Es geht weiter auf dem Paß, durch stellenweise wildzerklüftete Gegend. Ich halte Ausschau nach einem Felsen, der mich vor dem Nordwind und gleichzeitig vor den Blicken von der Straße schützen würde. Als die Straße mal wieder einen deutlichen Schlenker nach Norden macht, gehe ich querfeldein in die entgegengesetzte Richtung, die sehr vielversprechend aussieht: Klippen mit schwarzem Sand dazwischen. Nach einigem Suchen finde ich dann die ideale Stelle: Ein überhängender Felsen genau in Querrichtung zum Wind und darunter ein fast ebener Sandboden. Auf dem schwarzen Untergrund liegen die rosablühenden Polster des stengellosen Leimkrauts. Wenn's nicht weht, ist es fast lautlos hier. Nur das Zelt knackt, das Rauschen, das vom Gehör selber kommt, ist zu hören - sonst nichts.
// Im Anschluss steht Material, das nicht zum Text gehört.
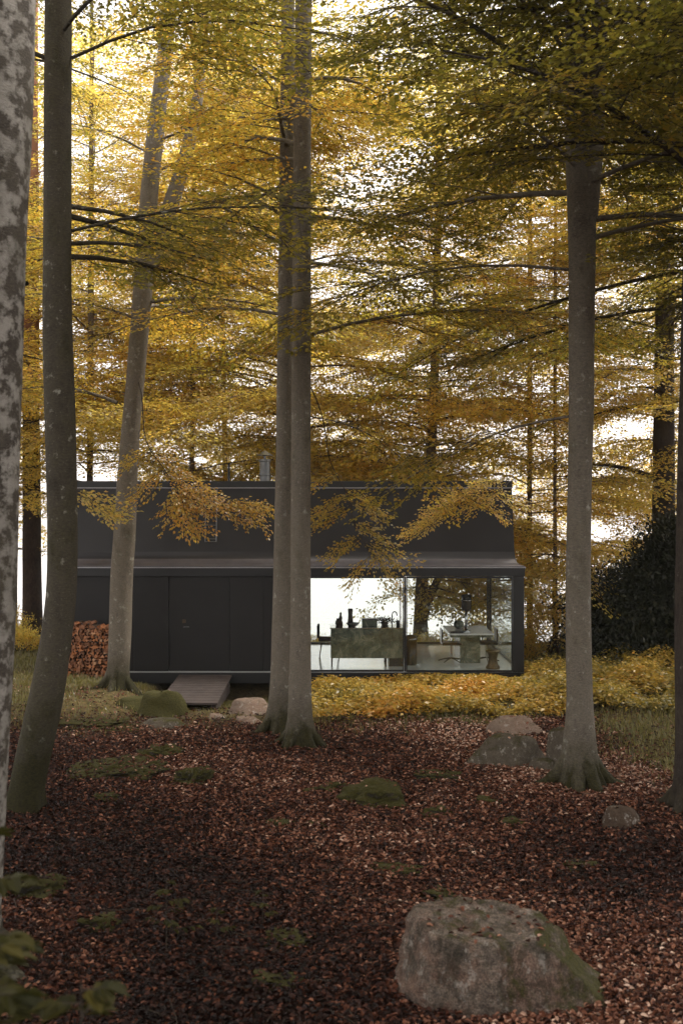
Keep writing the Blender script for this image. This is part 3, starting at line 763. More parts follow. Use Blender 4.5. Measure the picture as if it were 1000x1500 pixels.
def grass_blades(n, xr, yr, h, fn):
    x = rng.uniform(*xr, n); y = rng.uniform(*yr, n); k = (rng.random(n) < fn(x, y)) & ~in_house(x, y); x = x[k]; y = y[k]; n = len(x)
    g = gz(x, y); az = rng.uniform(0, 2*PI, n); H = h*rng.uniform(.4, 1.3, n)*(1+.4*np.sin(x*3)*np.cos(y*2.3)); w = rng.uniform(.003, .007, n)*1.3; b = rng.uniform(.1, .7, n)*H
    dx, dy = np.cos(az), np.sin(az); P = np.stack([x, y, g-.01], 1); S = np.stack([-dy*w, dx*w, 0*w], 1)
    mid = P+np.stack([dx*b*.35, dy*b*.35, H*.6], 1); tip = P+np.stack([dx*b, dy*b, H], 1)
    q1 = np.stack([P-S, P+S, mid+S*.8, mid-S*.8], 1); q2 = np.stack([mid-S*.8, mid+S*.8, tip+S*.1, tip-S*.1], 1)
    return np.stack([q1, q2], 1).reshape(-1, 4, 3), np.repeat(np.clip(rng.normal(.5, .2, n), 0, 1), 2)
G1, t1 = grass_blades(200000, (-10, 10), (12, 30), .10, lambda x, y: grassy(x, y)*.9*(1-.8*((x > -5.2) & (x < -.6) & (y < 20.6))))
tag(link('grass', quads_mesh('grass', G1, t1), M['grass']), 'thin yellowed grass among the leaves near the cabin', 'grass', kind='stuff')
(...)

Schafe hat es übrigens in dieser Gegend nie gegeben, das heißt unter anderem, alle Höhlen, Nischen, Überhänge sind frei von ihrem Gestank.
Nur wenige Meter neben meinem Zelt finde ich noch einen Felsen in dem sich an mehreren Stellen klares Wasser gesammelt hat. Das größte Becken enthält sicher 20 Liter. Der Abend wartet dann noch mit leuchtend roten Wolken und vom Abendlicht glühenden Bergen auf.